The testimony was sent to the U.S. House Ways and Means Committee in an effort to ensure that the current tax treatment for employer-provided retirement efforts remains in place and is not subject to further taxation by a federal government hungry for new streams of revenue.
The IRI joined 28 other financial services organizations on the testimony, including the American Bankers Association, the American Council of Life Insurers, the National Association of Insurance and Financial Advisors, the Small Business Council of America and the U.S. Chamber of Commerce.
The IRI made its argument through a series of points that stressed the importance of maintaining the status quo when it came to taxes and retirement:
Employer-provided plans are a key component of our nation's retirement system. Together with Social Security and individual savings, employer-provided retirement plans produce significant retirement benefits for America's working families. There are approximately 660,000 private-sector defined contribution plans covering 72 million participants and over 47,000 private-sector defined benefit plans covering about 18 million participants. Additionally, nearly 14 million employees of state and local governments have access to an employer-sponsored defined benefit plan, defined contribution plan, and in most cases, both. Recently enacted enhancements to the defined contribution system including automatic enrollment and automatic escalation are expanding participation and improving retirement preparedness. The Bureau of Labor Statistics reports that in March 2011 employer-provided retirement plans were available to 73 percent of full time and 64 percent of all (i.e. both full-time and part-time) private-sector workers. Among employees of state and local government, 99 percent of fulltime workers have access to an employer-sponsored retirement plan. Pension plans sponsored by states and local government also distribute monthly benefits to more than 8 million retired public employees and their surviving beneficiaries. This success includes millions of low- and moderate-income workers, the focus of efforts to expand coverage.

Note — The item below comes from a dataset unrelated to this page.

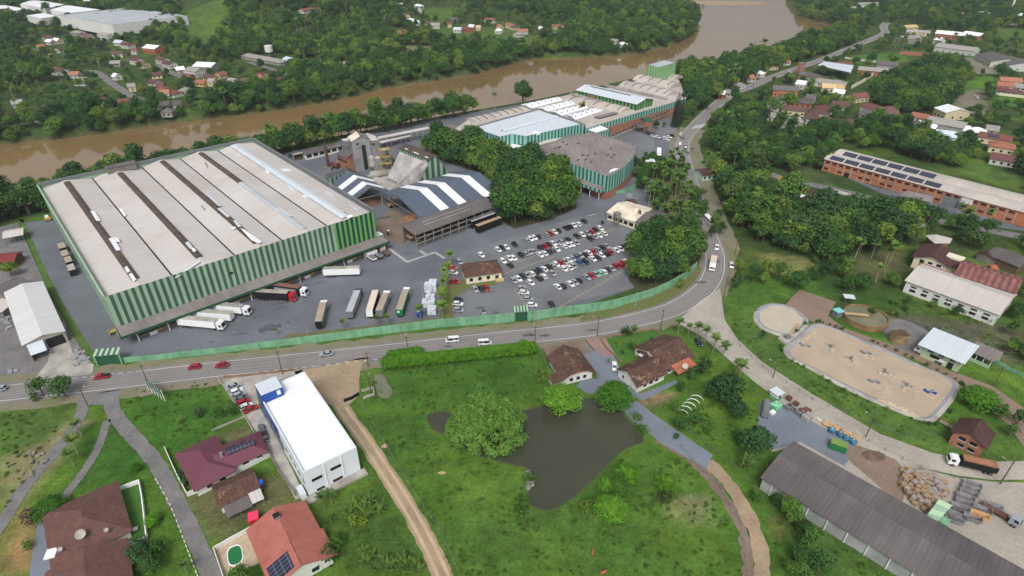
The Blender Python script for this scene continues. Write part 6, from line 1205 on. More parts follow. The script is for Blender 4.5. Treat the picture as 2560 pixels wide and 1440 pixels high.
for kd, u, v, dx, dy, c, l in (('hatchback', 1310, 730, 25, 2, 'w', 'white hatchback at the head of the short side row by the yellow line'), ('hatchback', 1320, 746, 25, 2, 's', 'silver hatchback second in the short side row by the yellow line'), ('hatchback', 1330, 761, 25, 2, 'w', 'white hatchback last in the short side row beside the small gate'), ('sedan', 1379, 760, 9, 12, 'k', 'lone black sedan close to the green boundary wall'), ('hatchback', 1303, 718, 20, -6, 's', 'silver hatchback just above the short side row'),
    ('hatchback', 1188, 722, 8, 10, 's', 'silver hatchback on the grass edge below the cream cottage'), ('hatchback', 1204, 722, 8, 10, 'k', 'black hatchback between silver and red cars below the cream cottage'), ('hatchback', 1217, 719, 8, 10, 'r', 'red hatchback at the end of three below the cream cottage'), ('hatchback', 1146, 748, 24, 2, 'd', 'dark blue hatchback top of three by the palm row'), ('hatchback', 1145, 758, 24, 2, 'w', 'white hatchback middle of three by the palm row'), ('hatchback', 1146, 774, 24, 3, 's', 'silver hatchback lowest of three by the palm row'),
    ('pickup_truck', 1211, 785, 3, 14, 's', 'silver pickup parked by itself near the green wall'), ('hatchback', 1240, 785, 1, 12, 'g', 'grey hatchback parked by itself near the green wall'), ('hatchback', 1601, 588, 16, -8, 'w', 'white car half under the trees beside the canteen'), ('hatchback', 1624, 597, 16, -8, 'w', 'white car almost hidden under the car park trees'), ('hatchback', 1149, 653, 9, 11, 's', 'silver hatchback by the fence next to the cream cottage'), ('hatchback', 1136, 703, 22, 3, 'r', 'red hatchback partly behind the palm row'), ('hatchback', 1133, 680, 20, 3, 'w', 'white hatchback behind the palm row'), ('hatchback', 1131, 668, 20, 3, 'o', 'orange car behind the palm row'),
    ('pickup_truck', 255, 940, -35, 5, 'r', 'red pickup with open bed on the main road'), ('hatchback', 486, 916, -30, 4, 'r', 'red hatchback, first of two close together on the main road'), ('sedan', 555, 911, -30, 4, 'r', 'red sedan following the red hatchback on the main road'), ('sedan', 817, 883, -30, 4, 's', 'silver sedan on the main road near the dirt lot'), ('van', 1131, 849, -30, 2, 'w', 'white passenger van on the main road by the green wall'), ('pickup_truck', 1046, 875, 30, -3, 'g', 'grey pickup on the main road behind the clipped hedge'), ('van', 1212, 856, 28, -2, 'w', 'white panel van on the main road near the clipped hedge'), ('hatchback', 0, 971, -30, 4, 's', 'silver car at the far end of the main road, cut by the picture edge'),
    ('hatchback', 1536, 915, 4, 24, 'w', 'white sedan parked on the grey drive between the tiled houses'), ('hatchback', 1746, 855, 9, 14, 'd', 'dark blue car under the palms beside the farmhouse'),
    ('hatchback', 1792, 617, -1, 14, 'w', 'white car on the road bend beyond the truck'), ('hatchback', 1829, 662, 1, 12, 'w', 'white car on the roadside gravel by the bend'), ('hatchback', 1702, 333, 6, -9, 'w', 'white car on the road near the zebra crossing'), ('hatchback', 1700, 388, -1, 12, 'w', 'white car on the road above the palm grove'), ('hatchback', 1714, 366, 1, -12, 'k', 'black car on the road above the palm grove'), ('hatchback', 1732, 371, 2, 12, 'g', 'grey car parked on the road shoulder above the palm grove'), ('hatchback', 1712, 432, 1, 12, 'w', 'white car on the road beside the small mint house'), ('hatchback', 1700, 357, 2, -10, 'w', 'white car nearest the entrance drive on the road'),
    ('hatchback', 1633, 339, 14, 4, 'w', 'white car, first of the pair outside the factory porch'), ('hatchback', 1643, 341, 14, 4, 'w', 'white car, second of the pair outside the factory porch'), ('hatchback', 1662, 343, 14, 4, 'w', 'white car nearest the forecourt in the group by the kerb'), ('hatchback', 1666, 347, 14, 4, 'w', 'white car lowest in the group by the kerb'), ('hatchback', 1672, 341, 14, 3, 'w', 'white car next to the black car by the kerb'), ('hatchback', 1680, 337, 14, 3, 'k', 'black car at the end of the group by the kerb'),
    ('van', 1618, 388, 4, 14, 'w', 'white van standing behind the small gatehouse'), ('hatchback', 2105, 124, 16, -7, 'w', 'white car far up the main road by the river bend'), ('hatchback', 1974, 176, 14, -6, 'w', 'white car on the main road by the red-roofed row'), ('pickup_truck', 2390, 243, 12, 6, 'k', 'black pickup in the far gravel yard beside the wood'), ('hatchback', 2440, 241, 12, 4, 'w', 'white car in the far gravel yard')):
    a, b = P(u - dx / 2, v - dy / 2), P(u + dx / 2, v + dy / 2); car(kd, u, v + 3, math.atan2((b - a).y, (b - a).x), c, l)
for i, (u, v, c) in enumerate(((585, 963, 's'), (592, 976, 'w'), (599, 985, 's'), (592 + 14, 995, 'g'), (610, 1003, 'r'), (616, 1014, 'w'), (628, 1020, 'r'), (655, 1072, 'g'), (662, 1090, 'k'))):
    a, b = (P(u - 14, v + 6), P(u + 14, v - 6)) if i < 7 else (P(u - 2, v - 9), P(u + 2, v + 9)); car('hatchback' if i % 3 else 'sedan', u, v + 4, math.atan2((b - a).y, (b - a).x), c, f'{CCOL[c][0]} car beside the blue showroom wall, {nth(i + 1)} counted from the road', 'cars parked beside the showroom')
for k in CARS.values(): kill(k)
m_tar = M('tan_tarpaulin', (166, 152, 134), (154, 142, 126), s=.4, var=.08); m_gtar = M('green_curtain', (24, 112, 72), var=.08)
def wheels(r, fr, xs, half, rad=.5):
    for x in xs:
        for s in (-1, 1): mb = MB(); c = fr(x, s * half, rad); mb.tube(c - fr.y * .14, c + fr.y * .14, rad, m_tyre, 12); mb.tube(c + fr.y * s * .141, c + fr.y * s * .16, rad * .5, m_steel, 8); mb.build('wheel', r)
def truck(A, B, label, side, top, back=None, cab=None, Lb=14.5, hb=3.9, name='semi_truck', group=None, load=None, zb=1.15, wb=2.5):
    """A: map pixel of the tail at ground level, B: towards the cab; cab: paint colour or None for a bare trailer"""
    a = P(*A); b = P(*B); d = b - a; fr = Fr(a, math.atan2(d.y, d.x)); rz = math.atan2(d.y, d.x); h = wb / 2
    r = root(name, fr(Lb / 2, 0, .02), label, 'truck' if cab else 'trailer', group)
    mb = MB(); mb.prism([fr(0, -h)[:2], fr(Lb, -h)[:2], fr(Lb, h)[:2], fr(0, h)[:2]], zb, hb, side, top, True); bx = mb.build('cargo_box', r)
    if back: mb = MB(); mb.box(fr(-.04, 0, zb + .05), .08, wb - .1, hb - zb - .1, back, rz); mb.build('rear_door', r)
    mb = MB(); mb.box(fr(Lb / 2, 0, .75), Lb - .3, 1.1, .38, m_black, rz); mb.build('chassis', r)
    wheels(r, fr, (1.6, 2.9, 4.2) if Lb > 9 else (1.2, 2.3), h - .18)
    if Lb > 9 and not cab: mb = MB(); mb.box(fr(Lb - 2.6, -.8, .05), .2, .2, .8, m_steel, rz); mb.box(fr(Lb - 2.6, .8, .05), .2, .2, .8, m_steel, rz); mb.build('landing_leg', r)
    if load: mb = MB(); mb.box(fr(Lb / 2, 0, hb - .02), Lb - .6, wb - .4, .5, load, rz); mb.build('load', r)
    if cab:
        x = Lb + .5; m = M('cab_paint_' + str(cab[0]) + str(cab[1]), cab, var=.05, rough=.35, spec=.5) if isinstance(cab, tuple) else cab; hc = 3.5 if Lb > 9 else 2.7
        pr = [(x, .7), (x + 2.2, .7), (x + 2.25, 1.7), (x + 1.95, hc - .35), (x + 1.6, hc), (x, hc)]; mb = MB()
        for s in (-1, 1): mb.face([fr(px, s * 1.2, z) for px, z in pr][::-s], m)
        for p, q in zip(pr, pr[1:] + pr[:1]): mb.face([fr(p[0], 1.2, p[1]), fr(p[0], -1.2, p[1]), fr(q[0], -1.2, q[1]), fr(q[0], 1.2, q[1])], m)
        cb = mb.build('cab', r); mb = MB(); mb.face([fr(x + 2.27, -1.08, 1.72), fr(x + 2.27, 1.08, 1.72), fr(x + 2.0, 1.05, hc - .4), fr(x + 2.0, -1.05, hc - .4)], m_glass); mb.build('windscreen', cb)
        for s in (-1, 1): mb = MB(); mb.box(fr(x + 1.3, s * 1.2, 1.75), .9, .06, .85, m_glass, rz); mb.build('side_window', cb)
        for s in (-1, 1): mb = MB(); mb.box(fr(x + 2.22, s * .85, .85), .12, .4, .22, m_white, rz); mb.build('headlight', cb)
        mb = MB(); mb.box(fr(x - .6, 0, .55), 4.6, .95, .35, m_black, rz); mb.build('tractor_frame', r); wheels(r, fr, (x + 1.3, x - 1.4) if Lb > 9 else (x + 1.1,), 1.08)
    return r, fr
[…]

Changing the tax treatment and/or lowering contribution levels will result in lower retirement savings and fewer workers being offered retirement plans by their employers. A recent proposal authored by William Gale of the Brookings Institution would change the structure of the tax incentives for retirement savings from a tax deferral to a tax credit. A March 2012 study by the Employee Benefit Research Institute found that the Gale proposal will reduce retirement security for workers at all income levels, not just high-income workers. Specifically, the study revealed that some employers would decide to no longer offer a plan to their workers and some participants would decrease their contributions. The combined effect of these changes would result in reduced savings balances at retirement between 6 and 22 percent for workers currently age 26-35, with the greatest reductions for those in the lowest income quartile. Lowest-income participants in retirement plans with less than $10 million in assets would see reductions as high as 40 percent.